Gasification of carbonaceous materials has been reliably used for decades as an alternative to combustion of solid or liquid fuels on a commercial scale to produce heat, industrial chemicals, fertilizers, in the refining industry, and in the electric power industry. Furthermore, it is easier to clean gaseous mixtures than it is to clean solid fuels or high-viscosity liquid fuels. Clean gas can be used in internal combustion-based power plant that would suffer from severe fouling or corrosion if solid or low quality liquid fuels were burned instead.

Gasification is a time-tested, reliable, and flexible technology that converts carbon-containing materials, including waste and biomass, into electricity and other valuable products, such as chemicals, fuels, substitute natural gas, and fertilizers. Gasification does not involve combustion (burning), but instead uses little or no oxygen or air in a closed reactor to convert carbon-based materials directly into a synthetic gas, or syngas. It is this intermediate product, synthesis gas (syngas), that makes gasification so unique and different from combustion. The gasification process breaks these materials down to the molecular level, so impurities like nitrogen, sulfur, and mercury can be easily removed and sold as valuable industrial commodities. Gasification can also recover the energy locked in biomass and municipal solid waste, converting those materials into valuable products and eliminating the need for incineration or landfilling. Biomass can also be blended with coal as a feedstock for electricity generation to lower its carbon footprint.

The chemistry of the gasification process is based on the thermal decomposition of the feedstock and the reaction of the feedstock carbon and other pyrolysis products with oxygen, water, and fuel gases such as methane and is represented by a sequence of simple chemical reactions. However, the gasification process is often considered to involve two distinct chemical stages: (i) devolatilization of the feedstock to produce volatile matter and char, (ii) followed by char gasification, which is complex and specific to the conditions of the reaction – both processes contribute to the complex kinetics of the gasification process.

The book also presents the elements of the Fischer-Tropsch process, which is a catalytic chemical reaction in which carbon monoxide (CO) and hydrogen (H₂) in the synthesis are converted into hydrocarbon derivatives of various molecular weights. The process is a tried-and-true process that has been commercially demonstrated internationally The process for more than 75 years using synthesis gas. As an abundant resource in many non-oil producing countries, coal has long been exploited as a solid fossil fuel. As oil and natural gas supplanted coal throughout the last two centuries, technologies developed to convert coal into other fuels.
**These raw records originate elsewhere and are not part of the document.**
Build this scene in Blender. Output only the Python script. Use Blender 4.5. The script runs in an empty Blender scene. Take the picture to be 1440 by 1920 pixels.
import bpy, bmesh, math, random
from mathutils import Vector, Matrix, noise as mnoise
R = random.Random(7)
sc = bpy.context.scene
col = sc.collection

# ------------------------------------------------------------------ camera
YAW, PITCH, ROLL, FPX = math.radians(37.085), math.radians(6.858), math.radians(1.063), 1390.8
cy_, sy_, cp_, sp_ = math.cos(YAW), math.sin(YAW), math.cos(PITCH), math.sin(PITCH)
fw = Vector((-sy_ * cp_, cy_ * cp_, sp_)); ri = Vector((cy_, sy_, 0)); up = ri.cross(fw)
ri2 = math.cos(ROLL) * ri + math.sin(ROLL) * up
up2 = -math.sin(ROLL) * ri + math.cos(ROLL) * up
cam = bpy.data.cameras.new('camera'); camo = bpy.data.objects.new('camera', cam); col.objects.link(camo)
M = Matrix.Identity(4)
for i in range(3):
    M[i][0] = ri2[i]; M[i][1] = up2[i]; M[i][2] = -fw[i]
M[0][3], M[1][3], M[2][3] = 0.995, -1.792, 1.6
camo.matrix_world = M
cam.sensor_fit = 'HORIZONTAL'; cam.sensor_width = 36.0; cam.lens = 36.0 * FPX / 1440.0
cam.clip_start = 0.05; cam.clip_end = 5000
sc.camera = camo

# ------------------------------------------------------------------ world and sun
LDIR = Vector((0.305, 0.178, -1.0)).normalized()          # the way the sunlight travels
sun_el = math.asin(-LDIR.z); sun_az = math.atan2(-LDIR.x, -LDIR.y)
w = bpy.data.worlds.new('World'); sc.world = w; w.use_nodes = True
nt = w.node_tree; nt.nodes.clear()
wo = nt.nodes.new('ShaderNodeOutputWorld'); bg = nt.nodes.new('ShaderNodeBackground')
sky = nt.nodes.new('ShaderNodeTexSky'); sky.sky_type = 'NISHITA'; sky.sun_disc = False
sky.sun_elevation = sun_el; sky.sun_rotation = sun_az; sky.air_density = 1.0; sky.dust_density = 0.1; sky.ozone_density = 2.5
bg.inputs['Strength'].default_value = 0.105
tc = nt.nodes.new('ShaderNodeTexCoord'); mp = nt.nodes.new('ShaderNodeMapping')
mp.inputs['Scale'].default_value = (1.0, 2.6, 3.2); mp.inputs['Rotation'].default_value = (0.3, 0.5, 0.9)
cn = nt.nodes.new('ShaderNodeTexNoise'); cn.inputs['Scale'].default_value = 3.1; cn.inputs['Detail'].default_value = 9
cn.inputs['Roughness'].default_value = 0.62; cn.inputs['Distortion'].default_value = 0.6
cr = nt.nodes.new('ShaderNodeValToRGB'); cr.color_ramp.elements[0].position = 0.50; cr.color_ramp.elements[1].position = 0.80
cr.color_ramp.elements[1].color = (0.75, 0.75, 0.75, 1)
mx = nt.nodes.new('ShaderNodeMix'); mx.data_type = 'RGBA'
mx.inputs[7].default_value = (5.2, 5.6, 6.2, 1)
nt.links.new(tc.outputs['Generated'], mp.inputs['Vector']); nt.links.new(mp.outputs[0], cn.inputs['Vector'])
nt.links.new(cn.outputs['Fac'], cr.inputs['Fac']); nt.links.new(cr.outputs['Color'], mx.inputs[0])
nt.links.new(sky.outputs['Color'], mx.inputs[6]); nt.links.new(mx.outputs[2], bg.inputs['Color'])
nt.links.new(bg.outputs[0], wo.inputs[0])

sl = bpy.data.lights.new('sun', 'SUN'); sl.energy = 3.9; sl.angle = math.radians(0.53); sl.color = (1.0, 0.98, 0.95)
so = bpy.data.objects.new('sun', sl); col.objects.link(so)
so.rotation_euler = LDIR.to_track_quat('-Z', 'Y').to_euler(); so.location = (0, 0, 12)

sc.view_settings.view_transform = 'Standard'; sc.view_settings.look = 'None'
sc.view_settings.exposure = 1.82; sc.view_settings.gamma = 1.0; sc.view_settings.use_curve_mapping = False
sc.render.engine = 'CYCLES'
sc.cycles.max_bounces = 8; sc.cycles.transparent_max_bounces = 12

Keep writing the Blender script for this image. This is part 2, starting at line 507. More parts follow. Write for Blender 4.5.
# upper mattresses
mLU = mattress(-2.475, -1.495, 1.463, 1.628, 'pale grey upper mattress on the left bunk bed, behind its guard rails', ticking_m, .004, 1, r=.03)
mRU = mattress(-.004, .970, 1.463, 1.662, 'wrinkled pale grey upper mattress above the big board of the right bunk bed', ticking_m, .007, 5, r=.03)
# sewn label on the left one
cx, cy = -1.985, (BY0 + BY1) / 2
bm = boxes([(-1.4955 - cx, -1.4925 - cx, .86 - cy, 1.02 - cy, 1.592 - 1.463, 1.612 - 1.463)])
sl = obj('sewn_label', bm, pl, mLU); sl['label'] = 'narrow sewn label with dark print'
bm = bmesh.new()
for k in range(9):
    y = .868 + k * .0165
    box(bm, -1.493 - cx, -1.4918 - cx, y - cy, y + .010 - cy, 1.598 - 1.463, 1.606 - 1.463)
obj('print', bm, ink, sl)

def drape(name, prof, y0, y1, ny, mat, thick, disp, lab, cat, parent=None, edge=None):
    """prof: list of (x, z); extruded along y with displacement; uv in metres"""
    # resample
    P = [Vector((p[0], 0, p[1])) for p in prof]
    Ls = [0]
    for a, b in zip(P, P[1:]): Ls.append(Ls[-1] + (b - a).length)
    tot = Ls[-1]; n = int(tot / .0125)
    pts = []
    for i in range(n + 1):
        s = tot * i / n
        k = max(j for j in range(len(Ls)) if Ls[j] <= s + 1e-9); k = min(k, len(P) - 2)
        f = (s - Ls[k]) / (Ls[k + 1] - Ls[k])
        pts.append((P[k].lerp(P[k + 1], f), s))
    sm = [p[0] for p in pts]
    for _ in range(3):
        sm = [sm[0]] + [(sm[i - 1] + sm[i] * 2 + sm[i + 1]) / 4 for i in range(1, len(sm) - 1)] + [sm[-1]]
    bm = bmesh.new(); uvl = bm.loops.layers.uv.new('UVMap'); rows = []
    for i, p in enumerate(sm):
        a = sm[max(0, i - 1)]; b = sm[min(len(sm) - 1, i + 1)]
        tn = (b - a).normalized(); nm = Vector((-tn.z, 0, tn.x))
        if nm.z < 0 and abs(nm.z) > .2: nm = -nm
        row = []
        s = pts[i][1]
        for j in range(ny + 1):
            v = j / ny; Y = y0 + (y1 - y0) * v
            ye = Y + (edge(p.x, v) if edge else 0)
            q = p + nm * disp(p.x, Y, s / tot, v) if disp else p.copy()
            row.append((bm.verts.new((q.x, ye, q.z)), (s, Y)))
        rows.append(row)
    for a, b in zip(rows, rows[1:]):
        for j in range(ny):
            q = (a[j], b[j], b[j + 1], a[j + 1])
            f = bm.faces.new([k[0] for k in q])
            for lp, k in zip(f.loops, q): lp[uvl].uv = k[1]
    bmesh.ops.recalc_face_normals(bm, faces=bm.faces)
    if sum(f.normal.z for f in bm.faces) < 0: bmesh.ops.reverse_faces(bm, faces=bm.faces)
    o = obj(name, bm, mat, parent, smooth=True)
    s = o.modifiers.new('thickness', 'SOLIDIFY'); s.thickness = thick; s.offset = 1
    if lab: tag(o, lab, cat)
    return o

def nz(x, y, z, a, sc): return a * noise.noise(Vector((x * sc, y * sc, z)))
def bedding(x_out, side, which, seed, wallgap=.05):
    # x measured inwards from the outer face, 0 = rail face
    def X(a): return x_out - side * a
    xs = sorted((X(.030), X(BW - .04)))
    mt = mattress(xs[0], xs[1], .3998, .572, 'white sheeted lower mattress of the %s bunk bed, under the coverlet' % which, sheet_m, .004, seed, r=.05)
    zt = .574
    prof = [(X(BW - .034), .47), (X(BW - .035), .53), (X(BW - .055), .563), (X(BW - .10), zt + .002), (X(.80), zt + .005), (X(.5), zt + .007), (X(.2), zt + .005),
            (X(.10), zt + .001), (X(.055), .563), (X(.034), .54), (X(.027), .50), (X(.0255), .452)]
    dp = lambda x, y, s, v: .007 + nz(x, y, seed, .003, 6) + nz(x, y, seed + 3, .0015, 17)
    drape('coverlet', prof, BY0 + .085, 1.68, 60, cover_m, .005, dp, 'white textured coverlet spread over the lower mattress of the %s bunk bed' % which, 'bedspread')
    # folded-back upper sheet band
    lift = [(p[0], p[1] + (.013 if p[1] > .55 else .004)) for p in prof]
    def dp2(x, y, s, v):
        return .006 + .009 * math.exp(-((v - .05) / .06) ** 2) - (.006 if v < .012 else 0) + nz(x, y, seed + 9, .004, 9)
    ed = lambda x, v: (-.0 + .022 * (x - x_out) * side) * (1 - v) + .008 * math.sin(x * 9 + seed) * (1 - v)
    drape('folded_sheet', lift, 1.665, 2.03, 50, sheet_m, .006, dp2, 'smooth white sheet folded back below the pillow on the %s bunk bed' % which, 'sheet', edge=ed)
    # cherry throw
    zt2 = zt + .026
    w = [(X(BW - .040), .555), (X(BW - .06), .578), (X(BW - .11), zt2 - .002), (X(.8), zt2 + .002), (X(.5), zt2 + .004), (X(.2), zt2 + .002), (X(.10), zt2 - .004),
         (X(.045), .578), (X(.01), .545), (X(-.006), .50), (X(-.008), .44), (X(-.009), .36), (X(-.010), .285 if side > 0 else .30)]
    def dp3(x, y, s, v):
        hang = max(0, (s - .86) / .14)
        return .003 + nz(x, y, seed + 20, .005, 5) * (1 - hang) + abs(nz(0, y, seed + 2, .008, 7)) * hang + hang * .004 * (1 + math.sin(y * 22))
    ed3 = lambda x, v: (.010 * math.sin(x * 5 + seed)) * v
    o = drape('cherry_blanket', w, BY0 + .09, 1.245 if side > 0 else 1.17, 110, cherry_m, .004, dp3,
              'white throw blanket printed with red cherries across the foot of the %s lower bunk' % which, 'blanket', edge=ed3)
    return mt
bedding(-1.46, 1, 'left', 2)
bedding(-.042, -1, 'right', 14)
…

Proponents of expanding the use of the Fischer-Tropsch process argue that the United States and many other countries could alleviate its dependence on imported petroleum and strained refinery capacity by converting non-petroleum feedstocks to transportation fuels.

This book deals with (i) gasification chemistry, thermodynamics, (ii) gasification feedstocks – such as coal, petroleum resids, biomass, waste, and other feedstocks, (iii) gasification processes and the suitability of different feedstocks, (iv) underground coal gasification, (v) gas cleaning, (vi) synthesis gas and hydrogen production, (vii) the Fischer-Tropsch process leading to the production of fuels and chemicals, and (viii) the potential for gasification in the future.

Furthermore, it is the purpose of this book to promote a better understanding of the role that gasification can play in providing the power, chemical and refining industries with economically competitive and environmentally conscious technology options to produce electricity, fuels, and chemicals while adhering to environmental regulations.